עד שלשול קטן שבים, ועד יתוש קטן שיהיה בטבור הארץ

including even a small worm in the sea7 and a minute mosquito that may be found in the center of the earth;8

אין דבר נעלם ממנו

there is nothing concealed from Him.

ואין ידיעה זו מוסיפה בו ריבוי והרכבה כלל, מאחר שאינה רק ידיעת עצמו, ועצמותו ודעתו הכל אחד

This knowledge does not add multiplicity and composition to Him at all, since it is merely a knowledge of Himself; and His Being and His knowledge are all one.9

Thus, by knowing Himself, He knows all created beings that derive their existence from Him and that are utterly nullified to Him and unified with Him.
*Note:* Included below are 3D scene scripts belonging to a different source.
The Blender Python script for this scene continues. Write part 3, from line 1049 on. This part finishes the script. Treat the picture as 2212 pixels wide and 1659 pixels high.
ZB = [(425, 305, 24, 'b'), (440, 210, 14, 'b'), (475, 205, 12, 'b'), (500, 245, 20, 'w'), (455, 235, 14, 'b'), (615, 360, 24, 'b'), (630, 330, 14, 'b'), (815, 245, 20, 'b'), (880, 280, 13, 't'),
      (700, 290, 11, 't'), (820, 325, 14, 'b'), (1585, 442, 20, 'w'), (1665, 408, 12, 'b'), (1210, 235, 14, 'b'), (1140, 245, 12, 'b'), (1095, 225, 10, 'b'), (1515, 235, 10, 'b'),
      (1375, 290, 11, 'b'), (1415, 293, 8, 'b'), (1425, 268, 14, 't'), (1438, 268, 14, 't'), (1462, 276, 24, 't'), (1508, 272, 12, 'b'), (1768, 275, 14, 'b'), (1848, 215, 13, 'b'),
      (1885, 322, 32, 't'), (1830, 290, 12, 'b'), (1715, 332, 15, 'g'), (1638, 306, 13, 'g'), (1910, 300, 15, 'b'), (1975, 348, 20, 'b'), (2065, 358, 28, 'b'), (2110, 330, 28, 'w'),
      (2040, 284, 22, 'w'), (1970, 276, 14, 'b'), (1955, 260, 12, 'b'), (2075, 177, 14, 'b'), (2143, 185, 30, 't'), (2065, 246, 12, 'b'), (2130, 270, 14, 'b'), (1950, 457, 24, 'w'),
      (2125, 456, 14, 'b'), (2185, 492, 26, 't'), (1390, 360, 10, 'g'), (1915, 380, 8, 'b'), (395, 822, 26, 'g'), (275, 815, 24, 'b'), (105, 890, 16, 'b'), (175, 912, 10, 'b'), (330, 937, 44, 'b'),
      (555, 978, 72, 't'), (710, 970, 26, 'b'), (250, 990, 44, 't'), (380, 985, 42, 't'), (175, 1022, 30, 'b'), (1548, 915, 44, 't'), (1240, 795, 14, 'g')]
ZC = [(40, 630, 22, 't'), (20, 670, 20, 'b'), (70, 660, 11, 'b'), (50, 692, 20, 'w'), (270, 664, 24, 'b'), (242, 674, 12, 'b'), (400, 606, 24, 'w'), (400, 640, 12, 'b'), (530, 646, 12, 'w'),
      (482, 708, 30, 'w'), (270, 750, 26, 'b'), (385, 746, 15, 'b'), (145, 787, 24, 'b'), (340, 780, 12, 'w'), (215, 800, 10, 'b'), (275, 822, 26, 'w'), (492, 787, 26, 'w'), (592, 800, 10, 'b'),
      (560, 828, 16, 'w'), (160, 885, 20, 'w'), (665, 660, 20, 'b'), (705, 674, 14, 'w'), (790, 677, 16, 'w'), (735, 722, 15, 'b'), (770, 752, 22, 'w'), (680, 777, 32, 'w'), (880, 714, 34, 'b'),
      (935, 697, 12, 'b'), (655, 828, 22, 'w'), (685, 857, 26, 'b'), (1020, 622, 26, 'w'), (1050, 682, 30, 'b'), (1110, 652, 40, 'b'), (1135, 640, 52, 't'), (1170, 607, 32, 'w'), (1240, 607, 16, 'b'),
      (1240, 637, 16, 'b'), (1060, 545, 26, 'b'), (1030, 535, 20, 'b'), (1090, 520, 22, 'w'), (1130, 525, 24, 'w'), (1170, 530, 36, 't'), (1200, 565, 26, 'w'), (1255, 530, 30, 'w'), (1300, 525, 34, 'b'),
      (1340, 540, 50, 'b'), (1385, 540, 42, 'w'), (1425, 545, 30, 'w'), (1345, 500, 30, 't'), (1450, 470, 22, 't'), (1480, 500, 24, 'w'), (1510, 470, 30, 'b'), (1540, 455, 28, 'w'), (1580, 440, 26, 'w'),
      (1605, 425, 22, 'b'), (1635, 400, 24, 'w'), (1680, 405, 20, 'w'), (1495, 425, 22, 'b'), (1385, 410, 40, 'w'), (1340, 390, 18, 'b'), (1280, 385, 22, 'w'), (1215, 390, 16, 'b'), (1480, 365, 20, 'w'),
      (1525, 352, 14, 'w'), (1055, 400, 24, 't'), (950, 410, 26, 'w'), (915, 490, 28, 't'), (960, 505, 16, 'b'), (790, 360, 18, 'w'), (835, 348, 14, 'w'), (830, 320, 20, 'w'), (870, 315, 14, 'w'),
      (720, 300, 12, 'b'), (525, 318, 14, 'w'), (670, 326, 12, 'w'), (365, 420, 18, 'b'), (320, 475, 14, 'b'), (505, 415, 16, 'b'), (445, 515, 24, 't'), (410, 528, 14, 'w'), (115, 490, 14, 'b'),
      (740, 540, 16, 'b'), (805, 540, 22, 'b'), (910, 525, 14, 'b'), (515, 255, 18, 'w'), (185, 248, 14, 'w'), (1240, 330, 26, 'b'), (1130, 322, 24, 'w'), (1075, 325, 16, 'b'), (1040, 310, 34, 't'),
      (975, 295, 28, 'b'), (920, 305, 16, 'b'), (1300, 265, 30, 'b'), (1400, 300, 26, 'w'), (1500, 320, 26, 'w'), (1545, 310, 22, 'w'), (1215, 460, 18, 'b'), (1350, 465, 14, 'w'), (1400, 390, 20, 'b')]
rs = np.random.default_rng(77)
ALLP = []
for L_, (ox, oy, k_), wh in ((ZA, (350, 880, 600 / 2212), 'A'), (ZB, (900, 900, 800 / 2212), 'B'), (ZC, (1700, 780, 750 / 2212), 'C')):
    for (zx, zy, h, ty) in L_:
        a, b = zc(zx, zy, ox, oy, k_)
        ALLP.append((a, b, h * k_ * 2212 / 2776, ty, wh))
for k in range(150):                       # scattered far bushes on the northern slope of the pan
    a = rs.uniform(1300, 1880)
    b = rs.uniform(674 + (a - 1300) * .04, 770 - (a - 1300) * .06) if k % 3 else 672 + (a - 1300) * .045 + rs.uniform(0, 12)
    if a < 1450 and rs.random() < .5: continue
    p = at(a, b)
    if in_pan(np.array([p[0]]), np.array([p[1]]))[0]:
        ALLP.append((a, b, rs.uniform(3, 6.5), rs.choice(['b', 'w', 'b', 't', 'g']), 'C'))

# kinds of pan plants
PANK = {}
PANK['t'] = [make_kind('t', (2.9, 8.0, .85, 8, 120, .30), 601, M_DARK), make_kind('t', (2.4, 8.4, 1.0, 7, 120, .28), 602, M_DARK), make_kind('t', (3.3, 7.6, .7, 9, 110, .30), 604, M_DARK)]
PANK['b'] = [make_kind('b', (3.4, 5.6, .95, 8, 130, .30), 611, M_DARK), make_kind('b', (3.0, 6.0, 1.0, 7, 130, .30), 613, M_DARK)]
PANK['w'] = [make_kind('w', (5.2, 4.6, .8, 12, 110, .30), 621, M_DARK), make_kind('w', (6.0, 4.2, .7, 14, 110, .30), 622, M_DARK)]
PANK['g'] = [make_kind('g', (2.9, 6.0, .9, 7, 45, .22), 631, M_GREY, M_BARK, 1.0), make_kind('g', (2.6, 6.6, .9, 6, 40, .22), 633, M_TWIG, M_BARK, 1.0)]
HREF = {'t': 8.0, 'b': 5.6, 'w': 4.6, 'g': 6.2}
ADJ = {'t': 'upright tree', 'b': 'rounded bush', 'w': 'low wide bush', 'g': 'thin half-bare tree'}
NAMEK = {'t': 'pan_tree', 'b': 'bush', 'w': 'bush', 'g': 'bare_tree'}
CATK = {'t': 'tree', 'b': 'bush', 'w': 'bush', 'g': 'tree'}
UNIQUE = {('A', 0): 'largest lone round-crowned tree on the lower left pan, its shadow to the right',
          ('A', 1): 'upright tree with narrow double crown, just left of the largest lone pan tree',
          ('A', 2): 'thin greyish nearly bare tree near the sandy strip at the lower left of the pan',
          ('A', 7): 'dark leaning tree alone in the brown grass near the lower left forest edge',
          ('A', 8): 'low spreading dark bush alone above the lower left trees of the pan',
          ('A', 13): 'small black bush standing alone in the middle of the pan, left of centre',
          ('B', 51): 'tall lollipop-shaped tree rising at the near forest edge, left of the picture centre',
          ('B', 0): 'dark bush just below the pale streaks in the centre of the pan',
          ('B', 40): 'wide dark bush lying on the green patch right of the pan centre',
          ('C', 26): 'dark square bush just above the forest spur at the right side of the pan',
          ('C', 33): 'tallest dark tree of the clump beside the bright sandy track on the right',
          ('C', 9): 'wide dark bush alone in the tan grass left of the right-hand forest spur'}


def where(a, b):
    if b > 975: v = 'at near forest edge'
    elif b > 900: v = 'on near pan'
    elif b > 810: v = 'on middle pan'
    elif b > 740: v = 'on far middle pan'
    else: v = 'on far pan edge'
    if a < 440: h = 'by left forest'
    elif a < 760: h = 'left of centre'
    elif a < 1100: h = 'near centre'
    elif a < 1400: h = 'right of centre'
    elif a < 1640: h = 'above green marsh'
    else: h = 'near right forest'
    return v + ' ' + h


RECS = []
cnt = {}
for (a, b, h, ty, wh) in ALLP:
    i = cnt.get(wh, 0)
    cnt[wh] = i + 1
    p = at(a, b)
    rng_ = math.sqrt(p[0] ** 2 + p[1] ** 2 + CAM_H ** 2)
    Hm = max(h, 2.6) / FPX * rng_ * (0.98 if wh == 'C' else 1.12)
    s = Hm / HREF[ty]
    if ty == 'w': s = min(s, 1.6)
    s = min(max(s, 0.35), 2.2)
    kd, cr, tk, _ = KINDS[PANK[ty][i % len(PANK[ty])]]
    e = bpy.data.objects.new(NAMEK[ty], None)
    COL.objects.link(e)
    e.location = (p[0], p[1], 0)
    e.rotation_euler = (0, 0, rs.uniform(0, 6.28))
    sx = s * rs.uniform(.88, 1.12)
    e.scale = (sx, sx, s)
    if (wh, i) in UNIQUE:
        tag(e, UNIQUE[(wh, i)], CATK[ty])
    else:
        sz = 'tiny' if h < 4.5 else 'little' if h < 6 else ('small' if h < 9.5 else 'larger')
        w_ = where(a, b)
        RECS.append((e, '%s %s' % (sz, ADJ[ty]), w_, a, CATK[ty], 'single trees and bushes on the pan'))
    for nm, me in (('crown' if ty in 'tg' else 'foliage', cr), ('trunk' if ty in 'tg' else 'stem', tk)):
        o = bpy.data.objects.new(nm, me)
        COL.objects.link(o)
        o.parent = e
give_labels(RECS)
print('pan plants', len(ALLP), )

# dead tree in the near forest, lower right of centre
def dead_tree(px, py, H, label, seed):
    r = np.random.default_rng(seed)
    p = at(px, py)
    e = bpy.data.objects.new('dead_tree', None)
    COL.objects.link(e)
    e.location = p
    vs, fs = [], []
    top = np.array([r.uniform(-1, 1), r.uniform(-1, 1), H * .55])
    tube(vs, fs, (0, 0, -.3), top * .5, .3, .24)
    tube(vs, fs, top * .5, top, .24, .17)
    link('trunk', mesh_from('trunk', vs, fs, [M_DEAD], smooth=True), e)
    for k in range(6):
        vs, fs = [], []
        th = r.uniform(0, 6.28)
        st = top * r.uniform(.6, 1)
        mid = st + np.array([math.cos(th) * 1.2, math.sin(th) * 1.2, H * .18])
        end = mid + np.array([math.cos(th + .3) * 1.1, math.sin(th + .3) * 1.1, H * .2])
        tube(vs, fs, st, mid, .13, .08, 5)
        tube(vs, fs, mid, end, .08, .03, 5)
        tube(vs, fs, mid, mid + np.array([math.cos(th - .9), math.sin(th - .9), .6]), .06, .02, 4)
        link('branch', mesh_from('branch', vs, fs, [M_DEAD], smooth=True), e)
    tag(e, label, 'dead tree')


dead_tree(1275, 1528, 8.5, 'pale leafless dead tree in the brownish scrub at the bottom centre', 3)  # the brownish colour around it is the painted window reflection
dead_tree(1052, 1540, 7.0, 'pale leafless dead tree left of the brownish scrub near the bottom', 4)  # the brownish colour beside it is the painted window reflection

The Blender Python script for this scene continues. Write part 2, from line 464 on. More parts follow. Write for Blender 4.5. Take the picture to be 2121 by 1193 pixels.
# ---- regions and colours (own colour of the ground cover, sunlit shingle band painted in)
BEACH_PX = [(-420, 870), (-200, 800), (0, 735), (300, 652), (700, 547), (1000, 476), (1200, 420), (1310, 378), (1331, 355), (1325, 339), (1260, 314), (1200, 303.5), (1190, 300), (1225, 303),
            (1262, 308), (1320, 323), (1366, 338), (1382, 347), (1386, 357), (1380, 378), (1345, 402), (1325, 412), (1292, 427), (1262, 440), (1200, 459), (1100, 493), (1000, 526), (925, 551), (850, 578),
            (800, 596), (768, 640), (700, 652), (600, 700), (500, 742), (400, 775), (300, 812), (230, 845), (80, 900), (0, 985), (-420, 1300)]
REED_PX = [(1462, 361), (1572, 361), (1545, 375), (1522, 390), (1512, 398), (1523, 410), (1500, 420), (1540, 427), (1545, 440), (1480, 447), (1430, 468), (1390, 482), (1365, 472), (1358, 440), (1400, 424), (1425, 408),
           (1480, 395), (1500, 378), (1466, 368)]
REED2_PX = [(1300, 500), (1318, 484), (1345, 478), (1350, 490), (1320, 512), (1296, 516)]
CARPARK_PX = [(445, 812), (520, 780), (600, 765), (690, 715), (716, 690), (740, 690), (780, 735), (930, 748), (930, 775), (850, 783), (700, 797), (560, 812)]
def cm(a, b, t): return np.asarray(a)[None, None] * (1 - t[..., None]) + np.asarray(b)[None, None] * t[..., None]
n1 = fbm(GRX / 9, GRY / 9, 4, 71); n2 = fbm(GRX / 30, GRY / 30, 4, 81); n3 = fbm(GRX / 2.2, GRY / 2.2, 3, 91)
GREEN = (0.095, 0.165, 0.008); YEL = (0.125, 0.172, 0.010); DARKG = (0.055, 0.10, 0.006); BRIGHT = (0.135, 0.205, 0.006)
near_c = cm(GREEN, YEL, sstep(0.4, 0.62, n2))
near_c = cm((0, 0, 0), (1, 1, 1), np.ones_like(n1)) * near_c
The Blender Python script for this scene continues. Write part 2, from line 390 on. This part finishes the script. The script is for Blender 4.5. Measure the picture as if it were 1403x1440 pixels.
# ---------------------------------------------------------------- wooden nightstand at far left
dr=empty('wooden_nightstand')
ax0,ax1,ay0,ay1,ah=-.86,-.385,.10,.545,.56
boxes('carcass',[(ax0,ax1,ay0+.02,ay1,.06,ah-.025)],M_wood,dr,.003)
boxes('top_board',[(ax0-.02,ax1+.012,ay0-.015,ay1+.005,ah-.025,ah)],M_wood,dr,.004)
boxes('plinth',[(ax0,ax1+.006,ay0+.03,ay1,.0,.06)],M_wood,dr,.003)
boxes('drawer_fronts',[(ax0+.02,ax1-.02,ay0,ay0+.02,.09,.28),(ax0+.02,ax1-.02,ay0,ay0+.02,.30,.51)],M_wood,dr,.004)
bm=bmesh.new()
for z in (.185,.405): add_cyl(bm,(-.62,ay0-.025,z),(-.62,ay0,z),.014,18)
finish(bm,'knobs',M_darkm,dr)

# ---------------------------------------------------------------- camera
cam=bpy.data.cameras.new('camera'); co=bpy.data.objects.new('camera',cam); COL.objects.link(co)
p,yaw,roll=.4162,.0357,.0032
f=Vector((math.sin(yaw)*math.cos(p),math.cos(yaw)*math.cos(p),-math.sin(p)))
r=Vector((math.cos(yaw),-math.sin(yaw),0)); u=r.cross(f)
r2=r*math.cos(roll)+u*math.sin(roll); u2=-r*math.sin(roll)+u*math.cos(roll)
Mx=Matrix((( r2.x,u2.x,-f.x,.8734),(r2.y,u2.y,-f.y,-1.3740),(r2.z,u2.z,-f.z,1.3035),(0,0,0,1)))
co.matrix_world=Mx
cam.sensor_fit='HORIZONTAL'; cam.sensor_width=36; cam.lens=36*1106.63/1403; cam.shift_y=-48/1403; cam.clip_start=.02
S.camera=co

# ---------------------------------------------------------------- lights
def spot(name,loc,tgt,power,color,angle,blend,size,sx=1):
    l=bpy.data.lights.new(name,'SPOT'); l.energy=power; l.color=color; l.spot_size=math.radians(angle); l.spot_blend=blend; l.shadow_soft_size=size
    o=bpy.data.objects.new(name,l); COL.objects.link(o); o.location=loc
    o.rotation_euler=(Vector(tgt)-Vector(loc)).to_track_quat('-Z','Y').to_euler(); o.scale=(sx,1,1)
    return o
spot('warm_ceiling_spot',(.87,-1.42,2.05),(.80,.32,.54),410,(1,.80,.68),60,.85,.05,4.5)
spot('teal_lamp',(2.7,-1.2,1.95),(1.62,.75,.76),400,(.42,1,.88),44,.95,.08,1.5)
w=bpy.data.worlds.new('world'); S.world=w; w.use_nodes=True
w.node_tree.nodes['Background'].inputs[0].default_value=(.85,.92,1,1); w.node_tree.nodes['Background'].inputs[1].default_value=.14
ולפי שזה קשה מאד לצייר בשכלנו, על כן אמר הנביא: כי גבהו שמים מארץ, כן גבהו דרכי מדרכיכם ומחשבותי ממחשבותיכם

Inasmuch as this form of knowledge is very difficult to envisage, the Prophet [Isaiah] therefore said,10 “For as the heavens are higher than the earth so are My ways higher than your ways, and My thoughts than your thoughts.”

וכתיב: החקר אלקה תמצא וגו׳, וכתיב: העיני בשר לך, אם כראות אנוש תראה

It is likewise written,11 “Can you by [intellectual] searching find G‑d?...”; and so too,12 “Have You eyes of flesh, and do You see as man sees?”

שהאדם רואה ויודע כל הדברים בידיעה שחוץ ממנו

For man sees and knows everything with a knowledge that is external to himself, and hence something is added to him by his knowledge,

והקב״ה בידיעת עצמו

whereas the Holy One, blessed be He, [knows all] by knowing Himself.

עד כאן לשונו

These are the [paraphrased] words [of Maimonides].

עיין שם בהלכות יסודי התורה, והסכימו עמו חכמי הקבלה, כמבואר בפרד״ס מהרמ״ק ז״ל

(13See Hilchot Yesodei HaTorah. The Sages of the Kabbalah have agreed with him, as is explained in Pardes of Rabbi Moshe Cordovero, of blessed memory.)

There are a number of Torah sages who sharply disagree with Maimonides‘ view. They claim that no descriptive term may be applied to G‑d — not even that of knowledge, and not even of a form of knowledge so rarefied that it is completely beyond the realm of human experience. To say that G‑d is the “Knower” and the “Knowledge” and so on, so the argument runs, is to give Infinite G‑d a description which would serve to limit Him.